Energy Changes: Temperature Changes

Energy Changes: Temperature Changes

  • Energy changes are responsible for temperature changes in a chemical reaction.
  • An exothermic reaction is one that releases energy, usually in the form of heat, causing the temperature of the surroundings to rise. Examples include combustion reactions and many oxidation reactions.
  • An endothermic reaction on the other hand absorbs energy, usually from the surroundings, which leads to a drop in temperature. Examples of endothermic reactions include photosynthesis and the thermal decomposition of calcium carbonate in making cement.
  • The term energy ‘given out’ refers to exothermic reactions and ‘taken in’ refers to endothermic reactions. This is how energy change affects temperature.

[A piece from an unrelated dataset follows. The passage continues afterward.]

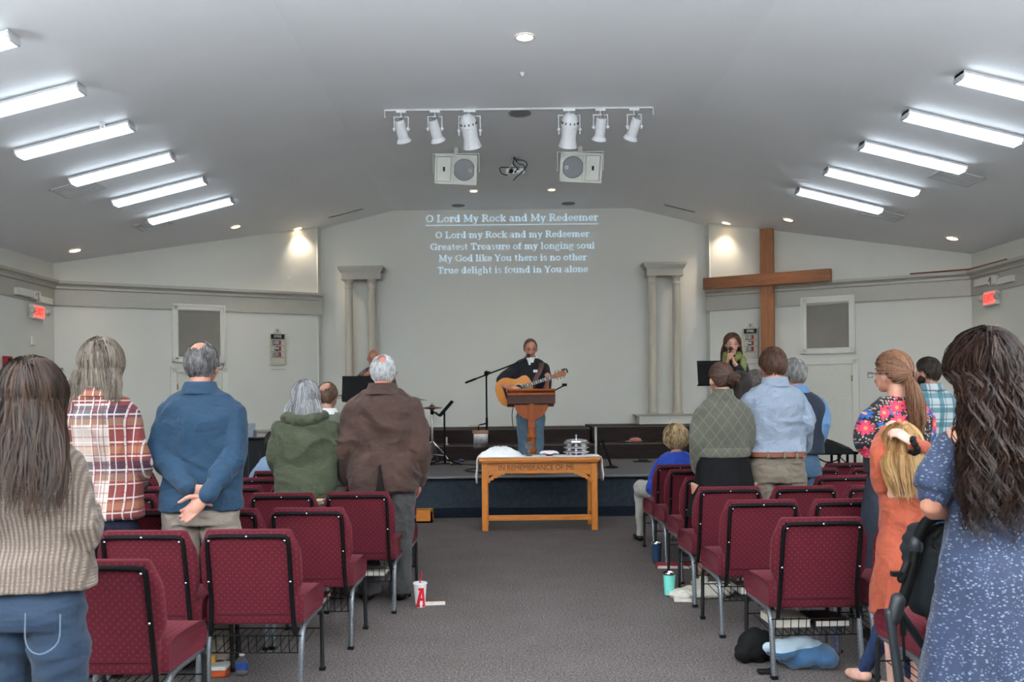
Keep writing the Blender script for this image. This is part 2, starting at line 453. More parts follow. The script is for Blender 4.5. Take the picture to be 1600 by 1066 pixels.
def tier(name, x0, x1, y0, y1, z0, z1):
    g = G().box(((x0 + x1) / 2, (y0 + y1) / 2, (z0 + z1) / 2), (x1 - x0, y1 - y0, z1 - z0)); struct(g.build(name, M_dwood, smooth=False))
    g = G().box(((x0 + x1) / 2, y0 - .006, z1 - .012), (x1 - x0, .014, .016)); struct(g.build(name + '_edge', plain('tier_edge', (92, 76, 68), .5), smooth=False))
SPL = W(931, 680, 15.1).x
tier('stage_tier', SX0, SPL - .02, S_Y1, 15.9, SZ, .755); tier('stage_tier', SPL + .02, SX1, S_Y1, 15.9, SZ, .765)
tier('stage_upper_tier', SX0 + .0, SPL - .02, 15.9, CW_Y - .01, SZ, .995); tier('stage_upper_tier', SPL + .02, xr - .02, 15.9, CW_Y - .01, SZ, 1.02)
M_shut = plain('pale_strip', (196, 192, 184), .5)
struct(G().box((SPL, 15.12, .78), (.035, .03, .5)).build('tier_joint_strip', M_shut, smooth=False))

# ---------------------------------------------------------------- twin columns
def columns(px0, px1, ptop, pcols, base_label, label):
    Yc = 17.05
    a = W(px0, ptop, Yc); b = W(px1, ptop, Yc); cx = (a.x + b.x) / 2; zt = (a.z + b.z) / 2; w0 = b.x - a.x; zb = 1.2
    e = thing('twin_columns', label, 'columns', (cx, Yc, zb))
    g = G(); H = zt - zb
    g.box((0, .02, H - .02), (w0, .34, .04)); g.box((0, .02, H - .06), (w0 - .05, .31, .04)); g.box((0, .02, H - .095), (w0 - .10, .28, .035)); g.box((0, .02, H - .17), (w0 - .14, .25, .13)); g.box((0, .02, H - .235), (w0 - .12, .26, .015))
    g.build('entablature', M_trimd, e, smooth=False)
    for p in pcols:
        x = W(p, ptop + 80, Yc).x - cx; g = G(); n = 60; rg = []
        hh = H - .24
        for z, r, fl in ((0, .105, 0), (.03, .105, 0), (.035, .09, 0), (.07, .09, 0), (.09, .082, 0), (.10, .08, 1), (hh - .2, .07, 1), (hh - .16, .07, 0), (hh - .15, .08, 0), (hh - .13, .08, 0), (hh - .12, .072, 0), (hh - .04, .074, 0), (hh - .02, .09, 0), (hh, .095, 0)):
            rg.append([Vector((x + r * (1 - .07 * fl * (j % 3 == 0)) * math.cos(2 * math.pi * j / n), r * (1 - .07 * fl * (j % 3 == 0)) * math.sin(2 * math.pi * j / n), z)) for j in range(n)])
        g.rings(rg); g.build('column', M_trim, e, ang=30)
    # pedestal
    p = thing('column_pedestal', base_label, 'pedestal', (cx, Yc, 1.0))
    zz = zb - 1.0
    g = G().box((0, .0, zz / 2 - .02), (w0 + .2, .36, zz - .04)); 
    frame_g(g, .40, zz - .06, .02, -.19, -.18, -.25, zz / 2 - .03); frame_g(g, .40, zz - .06, .02, -.19, -.18, .25, zz / 2 - .03)
    g.build('plinth', M_frame, p, smooth=False)
    G().box((0, 0, zz - .012), (w0 + .36, .44, .02)).box((0, 0, zz - .032), (w0 + .28, .40, .02)).build('ledge', M_trimd, p, smooth=False)
columns(529, 601, 417, (545.5, 581.5), 'low cream panelled pedestal under the left pair of columns', 'pair of cream half-height wall columns under an entablature, left of the lyrics')
columns(1003, 1071, 411, (1019, 1057), 'low cream panelled pedestal under the right pair of columns', 'pair of cream wall columns under an entablature, between the lyrics and the cross')

# ---------------------------------------------------------------- cross
e = thing('wooden_cross', 'tall rough-sawn wooden cross standing against the right slanting wall', 'cross', WFR.hit(1199, 640), WFR.a)
e.location.z = 0
def off(wl, dy):
    w2 = Wl(wl.p - wl.y * dy, wl.a); return w2
wq = off(WFR, .24); ux, _ = wq.uz(1198, 445); e.location = wq.p + wq.x * ux
_, zt = wq.uz(1197, 357); zt = min(zt, 4.47)
G().box((0, .045, zt / 2), (.225, .11, zt)).build('upright_beam', M_cross, e, smooth=False, bevel=.008)
(u0, z0), (u1, z1), (_, z2) = wq.uz(1101, 436), wq.uz(1300, 420), wq.uz(1101, 453)
G().box(((u0 + u1) / 2 - ux, -.06, (z0 + z2) / 2), (u1 - u0, .10, .21)).build('cross_beam', M_crossh, e, smooth=False, bevel=.008)

# ---------------------------------------------------------------- ceiling fixtures
def emis(name, c, s):
    m = bpy.data.materials.new(name); m.use_nodes = True; b = m.node_tree.nodes['Principled BSDF']
    b.inputs['Base Color'].default_value = lin(c); b.inputs['Emission Color'].default_value = lin(c); b.inputs['Emission Strength'].default_value = s; return m
M_tube = emis('fluorescent_diffuser', (230, 243, 255), 9.5)
M_bulb = emis('warm_bulb', (255, 222, 170), 14)
M_fix = plain('fixture_white_enamel', (205, 205, 205), .4, var=.03)
SLL, SLR = math.atan(.2476), math.atan(.2525)
def tube_light():
    e = empty('ceiling_light')
    sec = [(-.085, 0), (.085, 0), (.10, -.032), (-.10, -.032)]
    G().prism([Vector((-.635, y, z)) for y, z in sec], (0, 0, 0), (1.27, 0, 0)).build('housing', M_fix, e, smooth=False)
    sec = [(-.10, -.032), (.10, -.032), (.098, -.050), (.07, -.082), (-.07, -.082), (-.098, -.050)]
    G().prism([Vector((-.615, y, z)) for y, z in sec], (0, 0, 0), (1.23, 0, 0)).build('diffuser', M_tube, e, smooth=False)
    sec = [(-.088, .0), (.088, 0), (.102, -.052), (.074, -.086), (-.074, -.086), (-.102, -.052)]
    for x in (-.635, .615): G().prism([Vector((x, y, z)) for y, z in sec], (0, 0, 0), (.02, 0, 0)).build('end_cap', M_fix, e, smooth=False)
    return e
TL = None; ORD = ['nearest the camera', 'second from the camera', 'third from the camera', 'fourth from the camera', 'fifth from the camera', 'sixth from the camera', 'seventh from the camera']
def place_tl(x, y, side, label):
    global TL
    if TL is None: TL = tube_light(); o = TL
    else: o = copy_tree(TL)
    o.location = (x, y, zc(x) - .012); o.rotation_euler = (0, -SLL if side < 0 else SLR, 0)
    tag(o, label, 'ceiling light', 'fluorescent strip lights on the %s slope' % ('left' if side < 0 else 'right'))
LY = [7.57, 8.8, 10.0, 11.25, 12.48, 13.74]; RY = [8.78, 9.95, 11.15, 12.38, 13.56]
for i, y in enumerate(LY): place_tl(-4.56, y, -1, 'white fluorescent strip light on the left ceiling slope, ' + (ORD[i] if i < 5 else 'farthest, nearest the stage'))
for i, y in enumerate(RY): place_tl(4.99, y, 1, 'white fluorescent strip light on the right ceiling slope, ' + (ORD[i] if i < 4 else 'farthest, nearest the stage'))

def down(px, py, rad, label, watts=12, spot=True):
    p = CH(px, py); e = thing('downlight', label, 'downlight', (p.x, p.y, zc(p.x)), 0, 'recessed ceiling downlights')
    e.rotation_euler = (0, 0 if CX0 < p.x < CX1 else (-SLL if p.x < 0 else SLR), 0)
    n = 28; g = G(); rg = []
    for r, z in ((rad * .78, -.004), (rad * .82, -.014), (rad, -.012), (rad * 1.03, -.002)): rg.append([Vector((r * math.cos(2 * math.pi * j / n), r * math.sin(2 * math.pi * j / n), z)) for j in range(n)])
    g.rings(rg, cap=False); g.build('trim_ring', M_fix, e)
    G().lathe((0, 0, -.008), [(.001, -.004), (rad * .45, -.003), (rad * .78, .004)], n).build('lamp', M_bulb, e)
    l = bpy.data.lights.new('downlight_beam', 'SPOT'); l.energy = watts; l.color = (1, .85, .66); l.spot_size = R(110); l.spot_blend = .8; l.shadow_soft_size = rad * .6
    o = bpy.data.objects.new('downlight_beam', l); COL.objects.link(o); o.parent = e; o.location = (0, 0, -.03)
down(820, 57, .10, 'round recessed downlight in the flat ceiling above the spotlight track', 35)
down(117, 391, .10, 'warm recessed downlight at the far left over the left corner', 22)
down(368, 354, .09, 'warm recessed downlight, left of two by the left strip lights', 30)
down(465, 357, .09, 'warm recessed downlight close to the left stage corner', 45)
down(740, 298, .075, 'small warm downlight behind the left ceiling loudspeaker', 22)
down(862, 296, .075, 'small warm downlight behind the right ceiling loudspeaker', 22)
down(1135, 348, .09, 'warm recessed downlight left of the cross top', 45)
down(1232, 343, .09, 'warm recessed downlight right of the cross top', 30)
down(1488, 372, .10, 'warm recessed downlight at the far right over the right corner', 22)

def slope_rot(x): return 0 if CX0 < x < CX1 else (-SLL if x < 0 else SLR)
def vent(px, py, sx, sy, label, mat=None, rz=0, slats=6):
    p = CH(px, py); e = thing('ceiling_vent', label, 'ceiling vent', (p.x, p.y, zc(p.x)), 0)
    e.rotation_euler = (0, slope_rot(p.x), rz)
    g = G(); frame_g(g.xf(Matrix()), 0, 0, 0, 0, 0) if False else None
    for s in (-1, 1): g.box((s * sx / 2, 0, -.006), (.03, sy + .03, .012)); g.box((0, s * sy / 2, -.006), (sx + .03, .03, .012))
    g.build('frame', M_fix, e, smooth=False)
    g = G()
    for k in range(slats): g.box((0, -sy / 2 + sy * (k + .5) / slats, -.004), (sx - .03, sy / slats * .55, .006))
    g.build('slats', mat or M_fix, e, smooth=False)
vent(540, 332.5, .62, .1, 'long slot air vent in the ceiling near the left stage corner', M_blkp, 0, 2)
vent(1062, 325, .55, .1, 'long slot air vent in the ceiling near the right stage corner', M_blkp, 0, 2)
vent(122, 295, .5, .45, 'square white ceiling vent under the fourth left strip light')
vent(238, 351, .45, .42, 'square white ceiling vent under the farthest left strip light')
vent(1494, 277, .5, .42, 'square white ceiling vent beside the third right strip light')
vent(1378, 335, .55, .4, 'square white ceiling vent under the farthest right strip light')
def disc(px, py, r, label):
    p = CH(px, py); e = thing('ceiling_speaker', label, 'ceiling speaker', p)
    e.location.z = zc(p.x)
    G().lathe((0, 0, 0), [(.001, -.006), (r * .7, -.006), (r * .75, -.012), (r, -.01), (r * 1.02, 0)], 28).build('grille', plain('ceiling_grille', (122, 122, 122), .6), e)
disc(812, 177, .14, 'round grey ceiling speaker disc in the middle of the spotlight track')
disc(888, 318, .12, 'round flat ceiling disc at the stage wall, right one')
disc(716, 321, .12, 'round flat ceiling disc at the stage wall, left one')
o = G().lathe(CH(816, 114) + Vector((0, 0, -.01)), [(.001, -.03), (.012, -.028), (.02, -.01), (.03, .01)], 14).build('sprinkler', M_fix); tag(o, 'tiny sprinkler head in the ceiling behind the top downlight', 'sprinkler')
o = G().lathe(Vector((-4.2, 10.1 - .25, zc(-4.2) - .03)), [(.001, -.03), (.02, -.028), (.03, -.01), (.03, .03)], 14).build('sprinkler', M_fix); tag(o, 'small sprinkler head beside the third left strip light', 'sprinkler')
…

  • The energy change in a chemical reaction can be calculated by measuring the temperature change in the reactions. This is accomplished by subtracting the final temperature from the initial temperature.
  • Factors affecting the temperature change include: the amounts of reactants used, the surface area of any solid reactants, the concentrations of any solutions used and the temperature at which the reaction is carried out.
  • Bond breaking is an endothermic process (absorbs energy), while bond formation is an exothermic process (releases energy). In reactions where the energy released when new bonds are formed is greater than the energy absorbed to break the old bonds, the overall reaction is exothermic.
  • In cases where the energy needed to break the bonds is greater than the energy released when new bonds are formed, the overall reaction is endothermic.
  • The temperature change in a solution can also be used to calculate the enthalpy change of a reaction.
  • Enthalpy change, symbolised as ∆H, is the amount of heat energy absorbed or evoked at constant pressure by a system in a chemical reaction. It’s given in joules (J).
  • It’s important to remember that any energy change in a chemical reaction is due to the difference in energy between the products and reactants, not the actual amounts of substances involved in the reaction.
  • Energy diagrams can be used to help visualise the energy changes and temperature changes that occur in a reaction. These diagrams represent the energy levels of the reactants and products, and show the energy input required to break bonds and the energy released when new bonds are formed.